Понимали, что такой шаг вносит в программу лунной экспедиции бомбу замедленного действия, но другого средства ее спасения не имелось. На всякий случай все же ввели нормы вибропрочности, исключавшие возможность появления от указанной пульсации резонансных колебаний элементов оборудования и аппаратуры. А главному конструктору направили предложение о превращении первого пуска ракеты в чисто экспериментальный посредством постановки на нее упрощенного макета вместо объектов лунной экспедиции. Для его рассмотрения он пригласил своих заместителей, которые задавали мне много вопросов, но не высказывали свое отношение к нему. Только Охапкин ворчал, что на изготовление такого макета потребуется почти год. Подобная их нерешительность огорчила Королева.
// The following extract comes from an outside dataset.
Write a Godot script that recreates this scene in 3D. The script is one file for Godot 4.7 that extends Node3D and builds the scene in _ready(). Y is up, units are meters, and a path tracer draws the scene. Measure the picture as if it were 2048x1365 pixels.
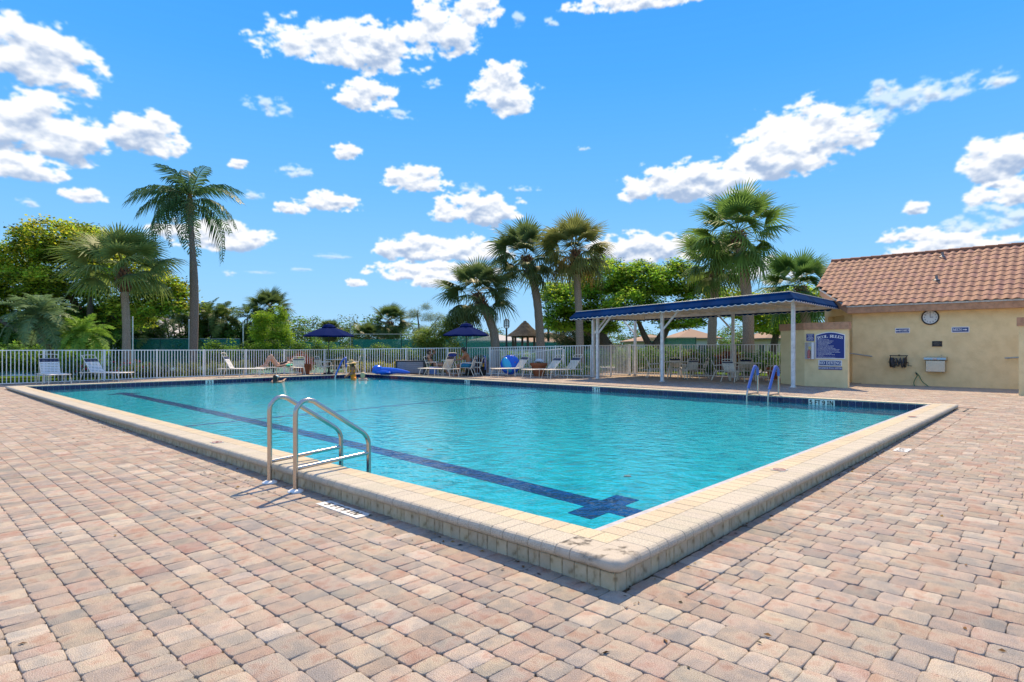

– Что вы будете делать, когда меня не будет ? – тихо спросил он, и, окинув всех присутствующих взглядом , добавил, – Берегите своего главного конструктора! Я против. Как я буду выглядеть с этой болванкой при удачной работе всех ступеней ракеты? Пусть будет дороже, но мы все же выиграем время! И производство самих объектов будем при этом отрабатывать.
В результате руководство КБ получило отчетливое представление о вероятности аварийного исхода первого старта HI и сознательно пошло на это. Данное обстоятельство невольно снизило остроту положения с контрольными статическими испытаниями частей ракеты, предусмотренными для проверки реализации расчетных условий прочности, выданных проектным комплексом конструкторам.
Компенсировать отставание строительства в НИИ-88 нужной для их проведения лаборатории было нечем. Ведь требовалось много времени и на их подготовку. Предстояло подручными средствами собрать по частям огромную ракету и имитировать все действующие нагрузки. А величины последних поражали воображение – для разрушения одной из частей первой ступени необходимо было приложить систему сил, сумма которых достигала десяти тысяч тонн. Ускорить введение ее в строй Королев не мог. После нового года Сергей Павлович лег под скальпель министра здравоохранения. К огромному сожалению, тот не уложился в нужное время, и сердце основоположника технологии разработки ракетно-космических систем в нашей стране не выдержало затянувшейся операции.
В отличие от пионеров ракетной техники, знаменитых лишь своими великими стремлениями, он реализовывал их. Благодаря редкому сочетанию большого честолюбия, сильной воли и ясного ума, добыл для страны приоритеты в запуске первого спутника Земли, первого аппарата на Луну и первого человека в космос. А по словам В. Гете 'сильный ум, преследующий практические цели, – лучший ум на Земле'.
Беспокоясь за будущее ракеты Н1 и свое положение, его осиротевшая команда обратилась в ЦК с просьбой о назначении Мишина главным конструктором и начальником КБ, считая, что руководитель 'должен хорошо знать весь коллектив, должен быть хорошо известен всему коллективу и пользоваться его доверием'.